** start **
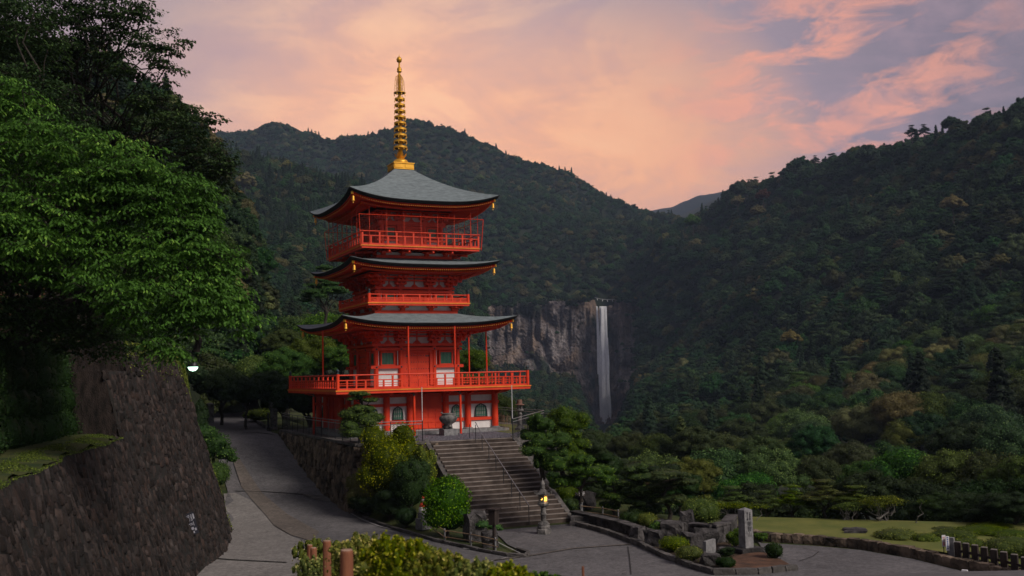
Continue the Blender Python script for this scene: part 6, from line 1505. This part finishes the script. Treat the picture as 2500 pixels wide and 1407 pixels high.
# ------------------------------------------------------------------ big trees on the left
def spray_tree(label, base, lobes, n_spray, Lf, m, seed, per=26, droop=.30, tw=1.0, name='broadleaf_tree', tr=.32, barkm='bark', nlimb=14, outward=None, wide=.5, hang=.5):
    """spreading tree: limbs to leafy lobes, twigs in drooping sprays, folded leaves on both sides of each twig"""
    r = np.random.default_rng(seed); base = np.array(base, float); t = thing(name, label, 'tree', base); cs = np.array([l[0] for l in lobes], float)-base; rs_ = np.array([l[1] for l in lobes], float)
    vol = np.array([(a[0]*a[2]) for a in rs_]); pk = r.choice(len(lobes), n_spray, p=vol/vol.sum()); d = unit(r.normal(0, 1, (n_spray, 3))); q = r.random((n_spray, 1))**.33
    O = cs[pk]+d*q*rs_[pk]
    sp_ = .62; ph = .55*np.sin(O[:, 0]*1.1+seed)+.5*np.sin(O[:, 1]*1.7)+.35*np.sin(O[:, 0]*2.9+O[:, 1]*2.1)+pk*.37; O[:, 2] = O[:, 2]*.55+.45*((np.round(O[:, 2]/sp_+ph)-ph)*sp_)+r.normal(0, .06, n_spray)     # foliage lies in tiers
    if outward is not None: k_ = O@np.array(outward); O[:, 2] -= .20*(k_-k_.mean())
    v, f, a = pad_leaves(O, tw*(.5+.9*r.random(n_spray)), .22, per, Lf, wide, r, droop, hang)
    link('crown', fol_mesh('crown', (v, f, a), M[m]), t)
    tb = MB(); sel = r.choice(n_spray, min(n_spray, 420), replace=False)
    for i in sel:
        for j in range(3): e_ = O[i]+np.array([tw*.7*math.cos(2.1*j+i), tw*.7*math.sin(2.1*j+i), -.08]); tb.tube([O[i]-[0, 0, .15], (O[i]+e_)/2, e_], [.013, .008, .003], 4, False)
    tb.obj('twigs', M[barkm], t, kind='stuff')
    b = MB(); fork = np.array([0, 0, max(1.5, (cs[:, 2].min())*.4)]); limb(b, (0, 0, -1), fork, tr, tr*.75, seed)
    for i in range(nlimb):
        e = O[r.integers(n_spray)]; mid = fork+(cs[i % len(cs)]-fork)*.55; limb(b, fork, mid, tr*.45, tr*.22, seed+i, 5, .12); limb(b, mid, e, tr*.2, .02, seed+50+i, 6, .14)
        nb_ = O[np.argsort(np.linalg.norm(O-e, axis=1))[[30, 90, 200]]]
        for e2 in nb_: limb(b, mid+(e-mid)*r.uniform(.3, .7), e2, tr*.09, .012, seed+90+i, 4, .12)
    b.obj('trunk', M[barkm], t); return t
def lobe(px, py, D, rx, rz, ry=None): return (atd(px, py, D), (rx*D/FPX, (ry or rx)*D/FPX, rz*D/FPX))
TB = atz(150, 900, 6.5); 
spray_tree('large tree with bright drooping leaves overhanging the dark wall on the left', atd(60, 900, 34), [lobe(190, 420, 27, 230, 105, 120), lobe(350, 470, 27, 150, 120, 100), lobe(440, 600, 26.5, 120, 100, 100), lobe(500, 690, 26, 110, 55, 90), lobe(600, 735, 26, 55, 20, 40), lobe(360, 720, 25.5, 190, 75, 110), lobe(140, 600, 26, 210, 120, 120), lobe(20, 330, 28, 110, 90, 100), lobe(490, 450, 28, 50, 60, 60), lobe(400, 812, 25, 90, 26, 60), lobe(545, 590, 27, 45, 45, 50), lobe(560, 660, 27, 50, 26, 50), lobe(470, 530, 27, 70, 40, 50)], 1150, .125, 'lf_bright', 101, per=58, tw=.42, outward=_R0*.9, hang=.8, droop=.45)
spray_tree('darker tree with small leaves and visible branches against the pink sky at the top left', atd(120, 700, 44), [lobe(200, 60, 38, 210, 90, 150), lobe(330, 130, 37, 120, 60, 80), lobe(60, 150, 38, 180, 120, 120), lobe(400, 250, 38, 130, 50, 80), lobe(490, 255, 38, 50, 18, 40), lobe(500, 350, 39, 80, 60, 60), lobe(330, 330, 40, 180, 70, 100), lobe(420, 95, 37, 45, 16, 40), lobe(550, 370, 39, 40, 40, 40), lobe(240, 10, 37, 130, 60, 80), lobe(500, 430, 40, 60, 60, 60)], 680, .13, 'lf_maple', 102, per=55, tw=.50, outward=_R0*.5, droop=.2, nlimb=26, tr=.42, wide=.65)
spray_tree('deep shaded tree filling the far left side behind the bright one', atd(-60, 980, 30), [lobe(60, 300, 31, 160, 140, 100), lobe(0, 600, 28, 160, 180, 100), lobe(120, 760, 28, 160, 50, 80), lobe(260, 800, 30, 160, 40, 80), lobe(20, 80, 33, 140, 100, 100)], 700, .14, 'lf_maple', 103, per=50, tw=.6, outward=_R0*.7, nlimb=10)
for i, (x, y, w_, D_, v) in enumerate([(90, 330, 420, 52, 'n1'), (330, 430, 360, 54, 'n2'), (480, 520, 260, 60, 'n3'), (60, 520, 420, 46, 'n2'), (280, 620, 380, 46, 'n1'), (415, 690, 240, 58, 'n2')]):
    tree_px('dark tree on the bank behind the bright drooping tree, %s' % ORD[i], x, y, w_, D_, v, 'lf_dark' if i % 2 else 'lf_maple', 'dark trees on the left bank', tr='bark')
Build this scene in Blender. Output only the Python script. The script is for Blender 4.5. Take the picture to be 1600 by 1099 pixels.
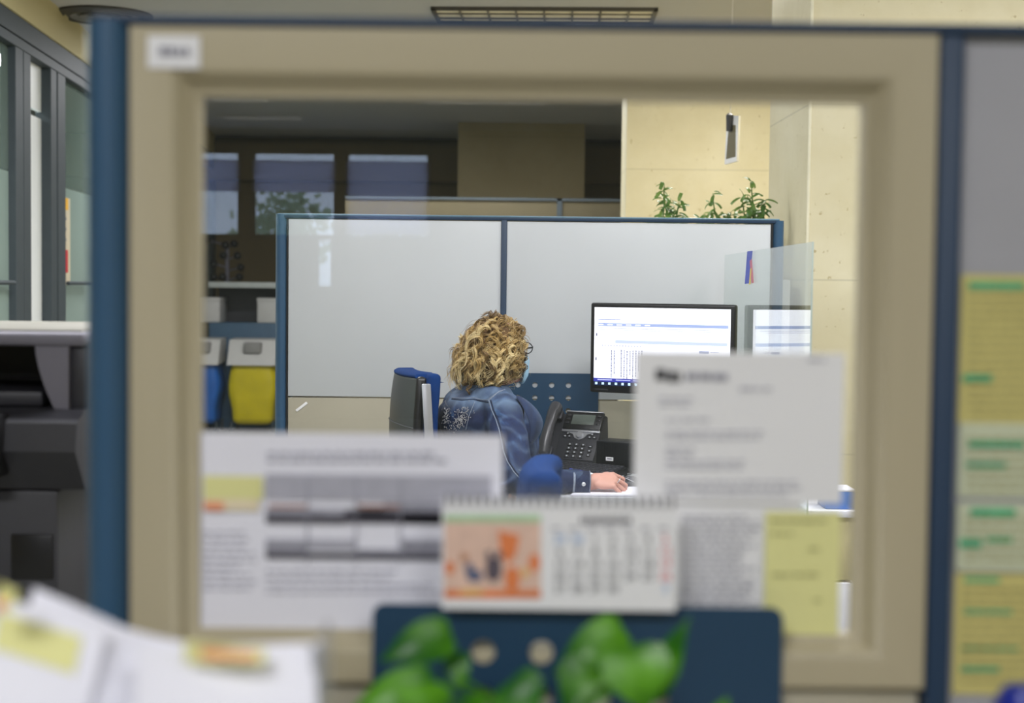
** end **
Take the data above and repeat it exactly, leaving each picture out.

Continue the Blender Python script for this scene: part 6, from line 1505. This part finishes the script. Treat the picture as 2500 pixels wide and 1407 pixels high.
# ------------------------------------------------------------------ big trees on the left
def spray_tree(label, base, lobes, n_spray, Lf, m, seed, per=26, droop=.30, tw=1.0, name='broadleaf_tree', tr=.32, barkm='bark', nlimb=14, outward=None, wide=.5, hang=.5):
    """spreading tree: limbs to leafy lobes, twigs in drooping sprays, folded leaves on both sides of each twig"""
    r = np.random.default_rng(seed); base = np.array(base, float); t = thing(name, label, 'tree', base); cs = np.array([l[0] for l in lobes], float)-base; rs_ = np.array([l[1] for l in lobes], float)
    vol = np.array([(a[0]*a[2]) for a in rs_]); pk = r.choice(len(lobes), n_spray, p=vol/vol.sum()); d = unit(r.normal(0, 1, (n_spray, 3))); q = r.random((n_spray, 1))**.33
    O = cs[pk]+d*q*rs_[pk]
    sp_ = .62; ph = .55*np.sin(O[:, 0]*1.1+seed)+.5*np.sin(O[:, 1]*1.7)+.35*np.sin(O[:, 0]*2.9+O[:, 1]*2.1)+pk*.37; O[:, 2] = O[:, 2]*.55+.45*((np.round(O[:, 2]/sp_+ph)-ph)*sp_)+r.normal(0, .06, n_spray)     # foliage lies in tiers
    if outward is not None: k_ = O@np.array(outward); O[:, 2] -= .20*(k_-k_.mean())
    v, f, a = pad_leaves(O, tw*(.5+.9*r.random(n_spray)), .22, per, Lf, wide, r, droop, hang)
    link('crown', fol_mesh('crown', (v, f, a), M[m]), t)
    tb = MB(); sel = r.choice(n_spray, min(n_spray, 420), replace=False)
    for i in sel:
        for j in range(3): e_ = O[i]+np.array([tw*.7*math.cos(2.1*j+i), tw*.7*math.sin(2.1*j+i), -.08]); tb.tube([O[i]-[0, 0, .15], (O[i]+e_)/2, e_], [.013, .008, .003], 4, False)
    tb.obj('twigs', M[barkm], t, kind='stuff')
    b = MB(); fork = np.array([0, 0, max(1.5, (cs[:, 2].min())*.4)]); limb(b, (0, 0, -1), fork, tr, tr*.75, seed)
    for i in range(nlimb):
        e = O[r.integers(n_spray)]; mid = fork+(cs[i % len(cs)]-fork)*.55; limb(b, fork, mid, tr*.45, tr*.22, seed+i, 5, .12); limb(b, mid, e, tr*.2, .02, seed+50+i, 6, .14)
        nb_ = O[np.argsort(np.linalg.norm(O-e, axis=1))[[30, 90, 200]]]
        for e2 in nb_: limb(b, mid+(e-mid)*r.uniform(.3, .7), e2, tr*.09, .012, seed+90+i, 4, .12)
    b.obj('trunk', M[barkm], t); return t
def lobe(px, py, D, rx, rz, ry=None): return (atd(px, py, D), (rx*D/FPX, (ry or rx)*D/FPX, rz*D/FPX))
TB = atz(150, 900, 6.5); 
spray_tree('large tree with bright drooping leaves overhanging the dark wall on the left', atd(60, 900, 34), [lobe(190, 420, 27, 230, 105, 120), lobe(350, 470, 27, 150, 120, 100), lobe(440, 600, 26.5, 120, 100, 100), lobe(500, 690, 26, 110, 55, 90), lobe(600, 735, 26, 55, 20, 40), lobe(360, 720, 25.5, 190, 75, 110), lobe(140, 600, 26, 210, 120, 120), lobe(20, 330, 28, 110, 90, 100), lobe(490, 450, 28, 50, 60, 60), lobe(400, 812, 25, 90, 26, 60), lobe(545, 590, 27, 45, 45, 50), lobe(560, 660, 27, 50, 26, 50), lobe(470, 530, 27, 70, 40, 50)], 1150, .125, 'lf_bright', 101, per=58, tw=.42, outward=_R0*.9, hang=.8, droop=.45)
spray_tree('darker tree with small leaves and visible branches against the pink sky at the top left', atd(120, 700, 44), [lobe(200, 60, 38, 210, 90, 150), lobe(330, 130, 37, 120, 60, 80), lobe(60, 150, 38, 180, 120, 120), lobe(400, 250, 38, 130, 50, 80), lobe(490, 255, 38, 50, 18, 40), lobe(500, 350, 39, 80, 60, 60), lobe(330, 330, 40, 180, 70, 100), lobe(420, 95, 37, 45, 16, 40), lobe(550, 370, 39, 40, 40, 40), lobe(240, 10, 37, 130, 60, 80), lobe(500, 430, 40, 60, 60, 60)], 680, .13, 'lf_maple', 102, per=55, tw=.50, outward=_R0*.5, droop=.2, nlimb=26, tr=.42, wide=.65)
spray_tree('deep shaded tree filling the far left side behind the bright one', atd(-60, 980, 30), [lobe(60, 300, 31, 160, 140, 100), lobe(0, 600, 28, 160, 180, 100), lobe(120, 760, 28, 160, 50, 80), lobe(260, 800, 30, 160, 40, 80), lobe(20, 80, 33, 140, 100, 100)], 700, .14, 'lf_maple', 103, per=50, tw=.6, outward=_R0*.7, nlimb=10)
for i, (x, y, w_, D_, v) in enumerate([(90, 330, 420, 52, 'n1'), (330, 430, 360, 54, 'n2'), (480, 520, 260, 60, 'n3'), (60, 520, 420, 46, 'n2'), (280, 620, 380, 46, 'n1'), (415, 690, 240, 58, 'n2')]):
    tree_px('dark tree on the bank behind the bright drooping tree, %s' % ORD[i], x, y, w_, D_, v, 'lf_dark' if i % 2 else 'lf_maple', 'dark trees on the left bank', tr='bark')
Build this scene in Blender. Output only the Python script. The script is for Blender 4.5. Take the picture to be 1600 by 1099 pixels.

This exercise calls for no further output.